Tuesday, December 06, 2005

Is gravity ergodic?

New paper! (Available on arxiv.org.)

The universe is very far from maximizing its entropy. Most egregious is the gravitational state of the universe, as noted years ago by Penrose. Gravity, being a long range, unscreened, attractive force, maximizes its entropy by clumping. This is quite unlike systems with ordinary interactions (generally of limited range, or subject to screening), whose entropy is maximized when matter and energy are uniformly distributed. In the case of gravity the most entropically dense configurations are black holes, with exp(A) microstates (A is the area in Planck units). Why did the big bang begin with a smooth background metric, instead of an agglomeration of black holes, when the latter has much higher entropy and hence occupies an exponentially larger portion of phase space? We explore how a phase transition between the smooth, low entropy spacetimes and the high entropy black hole phase might occur.

Note added: After we posted the paper we discovered calculations using Euclidean path integrals (gravitational instantons) which yield the same results for the black hole free energy and nucleation rate as we obtain from our simple intuitive arguments.

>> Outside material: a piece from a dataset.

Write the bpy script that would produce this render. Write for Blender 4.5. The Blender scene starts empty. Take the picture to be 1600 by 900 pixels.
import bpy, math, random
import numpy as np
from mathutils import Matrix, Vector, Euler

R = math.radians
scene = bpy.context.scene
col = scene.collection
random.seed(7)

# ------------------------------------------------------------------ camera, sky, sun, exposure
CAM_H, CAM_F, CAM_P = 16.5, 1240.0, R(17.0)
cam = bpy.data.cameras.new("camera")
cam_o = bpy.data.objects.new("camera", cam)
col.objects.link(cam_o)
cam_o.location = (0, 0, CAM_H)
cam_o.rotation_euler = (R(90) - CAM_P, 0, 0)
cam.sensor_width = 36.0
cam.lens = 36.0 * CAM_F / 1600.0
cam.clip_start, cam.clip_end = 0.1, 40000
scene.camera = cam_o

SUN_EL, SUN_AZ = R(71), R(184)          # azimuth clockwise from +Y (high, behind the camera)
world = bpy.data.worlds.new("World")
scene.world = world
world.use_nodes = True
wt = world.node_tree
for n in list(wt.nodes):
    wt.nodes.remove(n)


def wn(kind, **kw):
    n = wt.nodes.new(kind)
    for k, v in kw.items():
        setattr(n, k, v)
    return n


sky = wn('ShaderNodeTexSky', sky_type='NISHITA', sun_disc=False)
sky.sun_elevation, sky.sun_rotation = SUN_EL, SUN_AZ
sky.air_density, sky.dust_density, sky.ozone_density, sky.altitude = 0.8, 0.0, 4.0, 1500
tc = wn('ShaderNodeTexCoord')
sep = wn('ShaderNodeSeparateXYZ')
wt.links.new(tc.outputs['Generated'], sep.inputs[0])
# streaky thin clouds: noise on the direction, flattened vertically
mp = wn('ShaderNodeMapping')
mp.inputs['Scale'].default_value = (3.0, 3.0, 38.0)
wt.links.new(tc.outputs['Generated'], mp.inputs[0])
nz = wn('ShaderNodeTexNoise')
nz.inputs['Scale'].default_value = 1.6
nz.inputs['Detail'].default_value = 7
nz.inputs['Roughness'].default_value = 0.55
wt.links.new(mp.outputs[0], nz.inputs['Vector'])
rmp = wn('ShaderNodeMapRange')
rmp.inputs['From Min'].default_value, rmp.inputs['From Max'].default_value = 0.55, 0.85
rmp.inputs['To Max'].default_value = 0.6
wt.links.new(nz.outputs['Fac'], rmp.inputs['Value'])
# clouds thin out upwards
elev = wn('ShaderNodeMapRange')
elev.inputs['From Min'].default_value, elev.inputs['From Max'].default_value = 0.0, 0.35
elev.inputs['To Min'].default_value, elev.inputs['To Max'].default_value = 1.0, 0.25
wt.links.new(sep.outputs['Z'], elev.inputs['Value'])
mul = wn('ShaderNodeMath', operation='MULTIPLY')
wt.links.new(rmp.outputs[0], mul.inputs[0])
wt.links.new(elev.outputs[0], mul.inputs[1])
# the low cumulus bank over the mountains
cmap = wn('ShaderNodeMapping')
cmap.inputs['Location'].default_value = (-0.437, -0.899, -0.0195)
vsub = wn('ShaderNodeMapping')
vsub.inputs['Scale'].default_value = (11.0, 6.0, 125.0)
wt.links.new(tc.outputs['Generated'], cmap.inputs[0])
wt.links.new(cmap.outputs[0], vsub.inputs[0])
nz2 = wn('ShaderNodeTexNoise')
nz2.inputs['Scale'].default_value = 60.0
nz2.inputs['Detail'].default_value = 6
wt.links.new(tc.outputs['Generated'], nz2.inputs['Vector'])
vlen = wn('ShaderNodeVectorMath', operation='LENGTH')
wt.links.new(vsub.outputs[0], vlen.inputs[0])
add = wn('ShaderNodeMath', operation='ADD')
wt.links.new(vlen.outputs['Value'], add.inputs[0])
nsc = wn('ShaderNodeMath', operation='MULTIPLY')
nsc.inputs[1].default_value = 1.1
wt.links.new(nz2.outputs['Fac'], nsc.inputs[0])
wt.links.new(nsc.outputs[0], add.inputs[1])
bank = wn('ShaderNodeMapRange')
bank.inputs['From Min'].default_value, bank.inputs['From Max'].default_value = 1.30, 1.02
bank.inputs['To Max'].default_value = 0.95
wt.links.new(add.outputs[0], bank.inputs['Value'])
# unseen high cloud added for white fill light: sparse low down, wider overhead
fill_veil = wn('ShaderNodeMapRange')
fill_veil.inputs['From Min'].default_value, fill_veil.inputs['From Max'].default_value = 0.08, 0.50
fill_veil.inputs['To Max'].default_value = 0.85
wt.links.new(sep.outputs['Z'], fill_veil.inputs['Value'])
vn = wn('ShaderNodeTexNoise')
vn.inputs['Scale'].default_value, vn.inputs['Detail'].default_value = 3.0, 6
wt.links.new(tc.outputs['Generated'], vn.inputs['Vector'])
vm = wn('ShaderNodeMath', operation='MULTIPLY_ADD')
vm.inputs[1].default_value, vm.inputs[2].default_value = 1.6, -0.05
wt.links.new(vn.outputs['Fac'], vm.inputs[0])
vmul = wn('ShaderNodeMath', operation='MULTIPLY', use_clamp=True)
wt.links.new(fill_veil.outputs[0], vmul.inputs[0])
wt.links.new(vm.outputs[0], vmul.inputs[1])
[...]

Thermal gravity, black holes and cosmological entropy

Authors: Stephen D. H. Hsu, Brian M. Murray

Taking seriously the interpretation of black hole entropy as the logarithm of the number of microstates, we argue that thermal gravitons may undergo a phase transition to a kind of black hole condensate. The phase transition proceeds via nucleation of black holes at a rate governed by a saddlepoint configuration whose free energy is of order the inverse temperature in Planck units. Whether the universe remains in a low entropy state as opposed to the high entropy black hole condensate depends sensitively on its thermal history. Our results may clarify an old observation of Penrose regarding the very low entropy state of the universe.

1 comment:

  1. Steve,

    Did you get the document I forwarded?